------ DATA EXCERPT ------
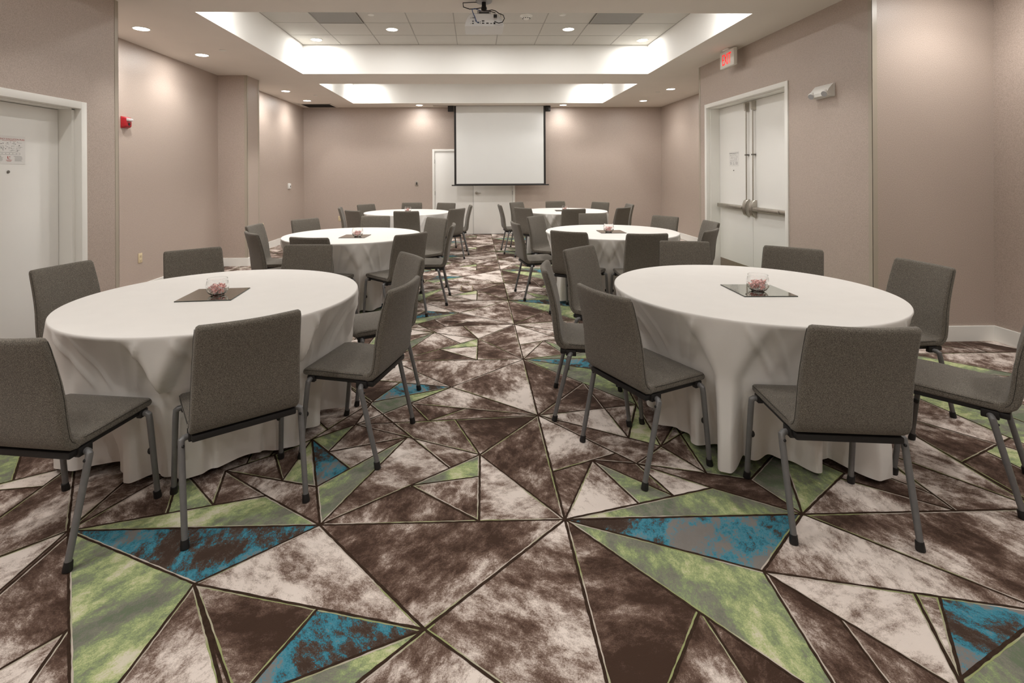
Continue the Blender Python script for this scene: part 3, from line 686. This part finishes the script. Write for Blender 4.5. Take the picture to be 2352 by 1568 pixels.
def cap(x, y, z, label, r=.042):
    mb = MB(); mb.lathe([(0, -.008), (r*.8, -.008), (r, -.004), (r, 0)], 24)
    tag(mb.build('sprinkler_cap', M['trimwhite'], loc=(x, y, z)), label, 'sprinkler', 'flush sprinkler caps')
cap(-3.192, 6.446, ZC, 'round sprinkler cap near the second recess downlight'); cap(-3.195, 10.151, ZC, 'round sprinkler cap near the black ceiling vent')
cap(3.587, 9.762, ZC, 'round sprinkler cap between the two far soffit downlights'); cap(-1.33, 6.478, ZT, 'round sprinkler cap beside the return grille in the tray')
cap(1.135, 6.456, ZT, 'round sprinkler cap beside the smoke detector'); cap(.079, 11.62, ZC, 'round sprinkler cap above the projection screen')
t = thing('smoke_detector', 'white round smoke detector on the tray tiles past the projector', 'smoke detector', (.671, 6.496, ZT))
mb = MB(); mb.lathe([(0, -.012), (.07, -.012), (.082, -.006), (.084, 0)], 32); mb.build('base', M['trimwhite'], t)
mb = MB(); mb.lathe([(0, -.05), (.028, -.05), (.042, -.042), (.05, -.03), (.052, -.012)], 32); mb.build('sensor_dome', M['trimwhite'], t)
mb = MB()
for q in range(10):
    a = q*PI/5; mb.box(.046*math.cos(a)-.006, .046*math.cos(a)+.006, .046*math.sin(a)-.006, .046*math.sin(a)+.006, -.041, -.034)
mb.build('inlet_slots', M['black'], t, smooth=False)
def return_grille(x0, x1, y0, y1, label):
    t = thing('return_grille', label, 'vent', ((x0+x1)/2, (y0+y1)/2, ZT)); w, h = (x1-x0)/2, (y1-y0)/2
    mb = MB(); mb.box(-w, w, -h, h, -.010, -.004); mb.build('perforated_face', M['tilehole'], t, smooth=False)
    mb = MB()
    for a, b, c, d in ((-w, -w+.014, -h, h), (w-.014, w, -h, h), (-w, w, -h, -h+.014), (-w, w, h-.014, h)): mb.box(a, b, c, d, -.016, -.003)
    mb.build('frame', M['tbar'], t, smooth=False)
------
**TASK TO COMPLETE**
Are you able to set down all the lines above exactly, without any pictures?

**TASK RESPONSE**
Continue the Blender Python script for this scene: part 3, from line 686. This part finishes the script. Write for Blender 4.5. Take the picture to be 2352 by 1568 pixels.
def cap(x, y, z, label, r=.042):
    mb = MB(); mb.lathe([(0, -.008), (r*.8, -.008), (r, -.004), (r, 0)], 24)
    tag(mb.build('sprinkler_cap', M['trimwhite'], loc=(x, y, z)), label, 'sprinkler', 'flush sprinkler caps')
cap(-3.192, 6.446, ZC, 'round sprinkler cap near the second recess downlight'); cap(-3.195, 10.151, ZC, 'round sprinkler cap near the black ceiling vent')
cap(3.587, 9.762, ZC, 'round sprinkler cap between the two far soffit downlights'); cap(-1.33, 6.478, ZT, 'round sprinkler cap beside the return grille in the tray')
cap(1.135, 6.456, ZT, 'round sprinkler cap beside the smoke detector'); cap(.079, 11.62, ZC, 'round sprinkler cap above the projection screen')
t = thing('smoke_detector', 'white round smoke detector on the tray tiles past the projector', 'smoke detector', (.671, 6.496, ZT))
mb = MB(); mb.lathe([(0, -.012), (.07, -.012), (.082, -.006), (.084, 0)], 32); mb.build('base', M['trimwhite'], t)
mb = MB(); mb.lathe([(0, -.05), (.028, -.05), (.042, -.042), (.05, -.03), (.052, -.012)], 32); mb.build('sensor_dome', M['trimwhite'], t)
mb = MB()
for q in range(10):
    a = q*PI/5; mb.box(.046*math.cos(a)-.006, .046*math.cos(a)+.006, .046*math.sin(a)-.006, .046*math.sin(a)+.006, -.041, -.034)
mb.build('inlet_slots', M['black'], t, smooth=False)
def return_grille(x0, x1, y0, y1, label):
    t = thing('return_grille', label, 'vent', ((x0+x1)/2, (y0+y1)/2, ZT)); w, h = (x1-x0)/2, (y1-y0)/2
    mb = MB(); mb.box(-w, w, -h, h, -.010, -.004); mb.build('perforated_face', M['tilehole'], t, smooth=False)
    mb = MB()
    for a, b, c, d in ((-w, -w+.014, -h, h), (w-.014, w, -h, h), (-w, w, -h, -h+.014), (-w, w, h-.014, h)): mb.box(a, b, c, d, -.016, -.003)
    mb.build('frame', M['tbar'], t, smooth=False)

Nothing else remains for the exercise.